[Source data]
-------------------------
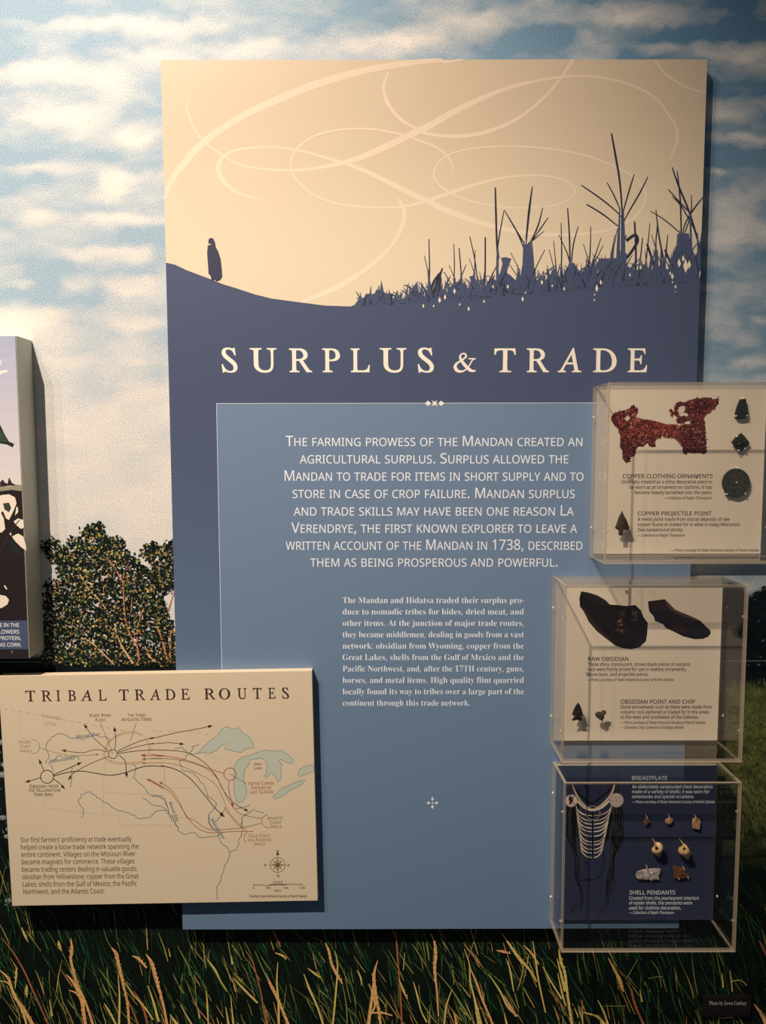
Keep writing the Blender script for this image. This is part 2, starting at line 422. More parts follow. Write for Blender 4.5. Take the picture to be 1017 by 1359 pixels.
def blade(x, y, L, w, a, c, bend=.2, head=False):
    pts = []
    for k in range(5):
        t = k/4; aa = a-bend*(1-t)*.6+bend*t*.5
        pts.append((x+math.sin(a)*L*t+bend*L*.12*math.sin(t*math.pi), y-math.cos(a)*L*t))
    ws = [w*.7, w, w*.85, w*.6, .2]
    if head: ws = [w*.35, w*.35, w*.5, w*1.1, .5]
    P.stroke(pts, ws, c, smooth=False)
for i in range(11500):
    x = gr.uniform(-150, 1200) if i < 7500 else gr.choice((gr.uniform(-800, -140), gr.uniform(1190, 1850))); y = gr.uniform(1150, 1520)
    dense = (y-1150)/300
    side = max(0, (x-760)/260)
    yel = gr.random() < (.06+.30*min(1, max(0, (y-1230)/130)))*(1-.55*min(1, side))
    L = gr.uniform(14, 46)*(1+.3*dense); a = gr.gauss(-.36, .22)
    c = (yell if yel else greens)[gr.randrange(5)]
    j = gr.uniform(.5, 1.1)*(1-.35*min(1, side)); c = (c[0]*j, c[1]*j, c[2]*j, 1)
    clump = value_noise(np.array([x/45.+y/120.]), np.array([y/70.]), 7)[0]
    if gr.random() > .25+1.1*clump: continue
    blade(x, y, L, gr.uniform(.5, 1.3)*(1.1 if yel else 1), a, c, gr.uniform(-.3, .3), head=gr.random() < .3)
def G5(z): return [(a*.2458, 1195+b*.2458) for a, b in z]
def G6(z): return [(240+a*.2556, 1225+b*.2556) for a, b in z]
def G7(z): return [(490+a*.2556, 1225+b*.2556) for a, b in z]
def G8(z): return [(740+a*.2724, 1225+b*.2724) for a, b in z]
o_, y_, r_, g_ = rgb(236, 178, 116), rgb(222, 196, 112), rgb(168, 104, 72), rgb(124, 146, 76)
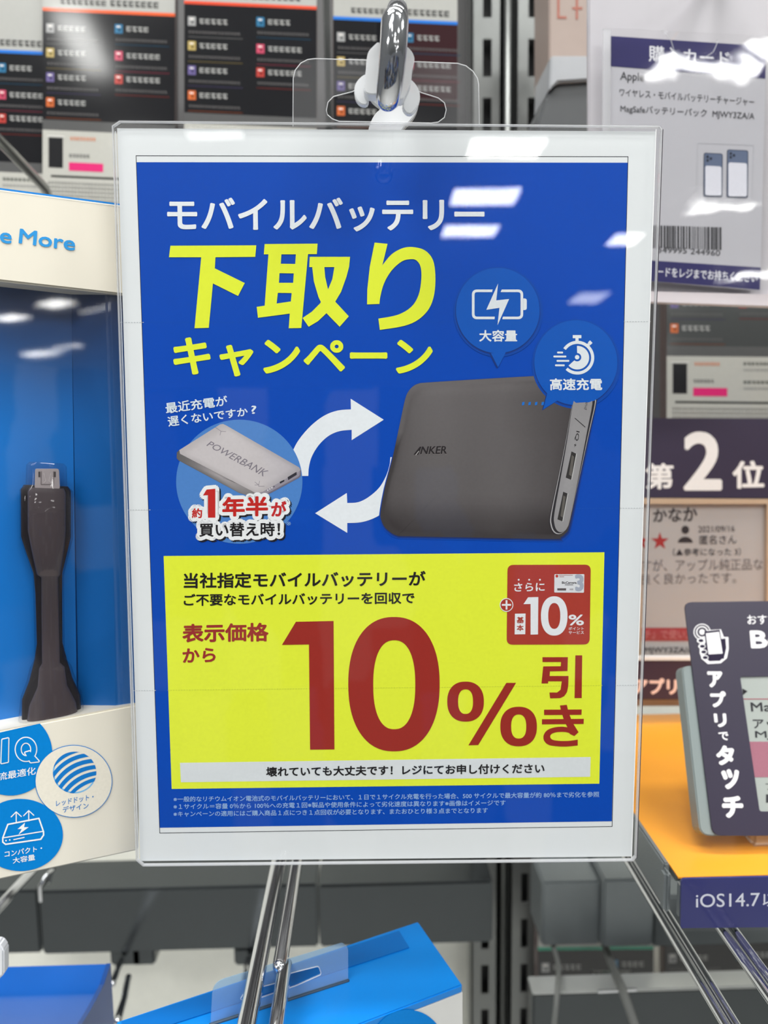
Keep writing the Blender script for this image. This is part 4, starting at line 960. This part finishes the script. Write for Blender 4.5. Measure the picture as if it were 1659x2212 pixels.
pack(1070, 2030, C(40, 150, 120), .704, 'black pack with green line low down under the grey rail blocks', w=250, sl=-.01)
pack(1344, 2010, C(170, 50, 56), .722, 'black pack with red line at the lower right corner under the shelf', w=286, sl=-.01)
mk('divider_post', *box((at(700, 100, .66).x, .66, CAMZ-.05), (at(714, 100, .66).x, .668, CAMZ+.5), .002), STEEL, None, label='narrow grey metal divider between the red line pack and blue line pack', cat='divider')
# beige box and grey bin right of the upright
q = wallplane(1230, 80, .60, 0)
bg_ = thing('beige_box', q.pt(1230, 175, -.02), 'brownish beige box with faint red letters right of the slotted upright', 'box')
mk('carton', *slab(q, [(1186, -200), (1300, -200), (1300, 150), (1186, 150)], 0, .05, .001), pbr('beige_carton', C(150, 134, 126), .4), bg_)
kk = Ink(q, .0002); kk.line([(1206, -6), (1206, 38), (1222, 38)], 5, C(160, 104, 92), 1); kk.line([(1246, -6), (1246, 42)], 5, C(160, 104, 92), 1); kk.line([(1236, 18), (1258, 18)], 5, C(160, 104, 92), 1); kk.build('red_marks', bg_)
q = wallplane(1230, 220, .57, 0)
bn = thing('grey_bin', q.pt(1230, 330, -.02), 'dark grey slant sided bin top left of the card board', 'bin')
mk('bin_body', *slab(q, [(1156, 330), (1160, 262), (1178, 208), (1202, 178), (1290, 170), (1290, 330)], 0, .05, .002), pbr('grey_bin_plastic', C(86, 88, 90), .3), bn)
mk('bin_glare_slab', *slab(q, [(1187, 126), (1290, 126), (1290, 176), (1202, 182), (1184, 200)], .004, .05, .001), pbr('painted_bin_glare', C(170, 172, 176), .12), bn)  # pale slab stands in for the bright reflection above the bin

# ================================================================ blue boxes at the bottom
BLC = pbr('bright_blue_carton', C(8, 120, 202), .3, noise=.03); BLD = pbr('deep_blue_carton', C(0, 96, 172), .3, noise=.03)
def hz(px, py, z): d = ray(px, py); return CP + d*((z-CAMZ)/d.z)
ZB = CAMZ-.262
bb = thing('blue_box', hz(700, 2150, ZB)-V((0, 0, .1)), 'bright blue retail box at bottom centre, hanging tab pierced by a chrome rod', 'box')
p1, p2, p3 = hz(250, 2207, ZB), hz(903, 1990, ZB), hz(999, 2127, ZB); p4 = p1+(p3-p2)
mk('lid', *prism([p1, p2, p3, p4], (0, 0, -.004), .0006), BLC, bb)
ww = V((0, 0, -.004))
mk('carton', *prism([p1+ww, p2+ww, p3+ww, p4+ww], (0, 0, -.12)), pbr('off_white_carton', C(205, 205, 203), .35), bb)
zl = ZB+.0002
mk('rear_flap', *prism([hz(*p, zl) for p in ((262, 2208), (862, 2012), (884, 2048), (275, 2245))], (0, 0, .0004)), BLD, bb)
nf = (p3-p4).cross(V((0, 0, 1))).normalized()
if nf.y > 0: nf = -nf
FB = Plane(p3+ww, nf); kk = Ink(FB, .0003)
kk.poly(ell(880, 2262, 80, 82, 48), C(10, 120, 200), 1); kk.build('blue_roundel', bb)
bl0, bl1 = hz(455, 2214, ZB), hz(751, 2119, ZB); dn = (bl1-bl0).cross(V((0, 0, 1))).normalized()
if dn.y > 0: dn = -dn
TBp = Plane(bl0, dn)
tabl = rrect([(455, 2214), (460, 2122), (740, 2037), (752, 2048), (752, 2118)], [0, 26, 4, 4, 0])
hol = rrect([(518, 2158), (530, 2140), (606, 2120), (612, 2106), (640, 2098), (688, 2086), (694, 2104), (640, 2128), (540, 2162)], 5)
mk('hang_tab', *ringslab(TBp, tabl, [hol[::-1]], 0, .0005), clear('frosted_tab', tint=(.75, .86, .95), ior=1.35, rough=.15, haze=.22, hazecol=(.55, .74, .9)), bb)
edge_tube(TBp, hol, .0003, .00025, 'tab_slot_edge', bb, RIM)
mk('tab_base_line', *tube([bl0, (bl0+bl1)/2, bl1], .0009, 8), pbr('dark_seam', C(40, 60, 80), .5), bb, True)
# deep blue box at the left
B0 = at(243, 2082, .43); cs = [(.43, B0.z)]
F0 = at(188, 2212, .365)
for i in range(1, 9):
    t = i/8*math.pi/2; cs.append((.43-(.43-.365)*math.sin(t), B0.z-(B0.z-F0.z)*(1-math.cos(t))*.9-(.004 if i else 0)))
cs += [(.365, F0.z-.10), (.43, F0.z-.10)]
db = thing('deep_blue_box', (B0.x-.08, .40, F0.z-.10), 'deep blue box with a rounded glossy top at the lower left corner', 'box')
mk('rounded_body', *prism([(B0.x-.19, y, z) for y, z in cs], (.187, 0, 0)), pbr('glossy_deep_blue', C(14, 84, 168), .12, noise=.05, scale=40), db, True, auto=35)
mk('end_flange', *prism([(B0.x-.003, y-.0015, z+.0015) for y, z in cs], (.0025, 0, 0)), pbr('deep_blue_end', C(10, 64, 132), .25), db)
mk('white_carton_corner', *prism([at(*p, .34) for p in ((-80, 2032), (-2, 2040), (8, 2054), (8, 2106), (-12, 2125), (-80, 2125))], (0, .006, 0), .0008), pbr('white_gloss_carton', C(222, 224, 228), .25), None, label='small white carton corner at the left edge above the deep blue box', cat='carton')
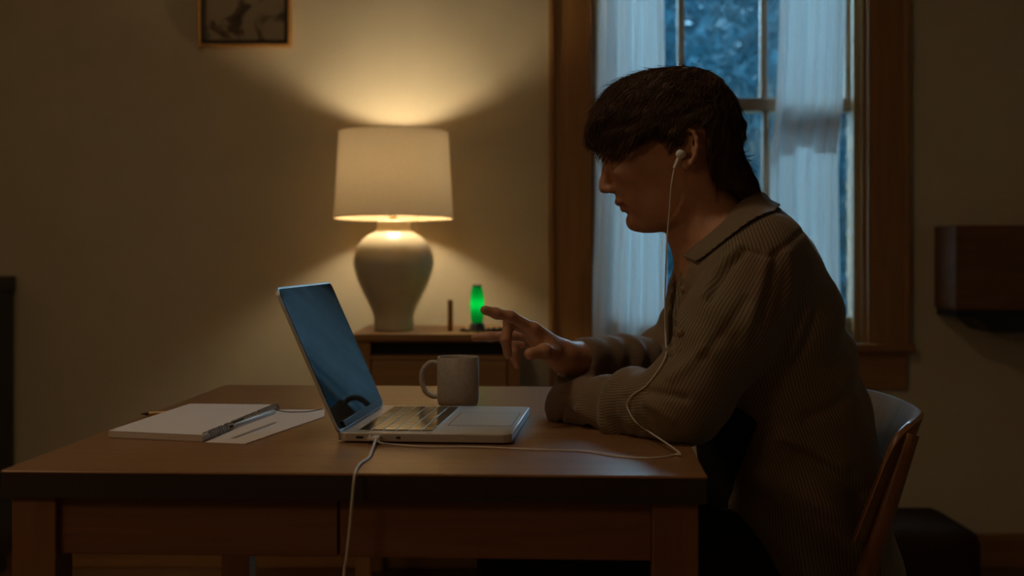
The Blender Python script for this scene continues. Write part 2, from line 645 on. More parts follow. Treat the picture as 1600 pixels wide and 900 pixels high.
-------------------------
GIVEN INSTRUCTION: Pull out every line in the data above that has the word "script".

RESPONSE TO THE EXERCISE:
Keep writing the Blender script for this image. This is part 2, starting at line 422. More parts follow. Write for Blender 4.5. Take the picture to be 1017 by 1359 pixels.
Keep writing the Blender script for this image. This is part 4, starting at line 960. This part finishes the script. Write for Blender 4.5. Measure the picture as if it were 1659x2212 pixels.
The Blender Python script for this scene continues. Write part 2, from line 645 on. More parts follow. Treat the picture as 1600 pixels wide and 900 pixels high.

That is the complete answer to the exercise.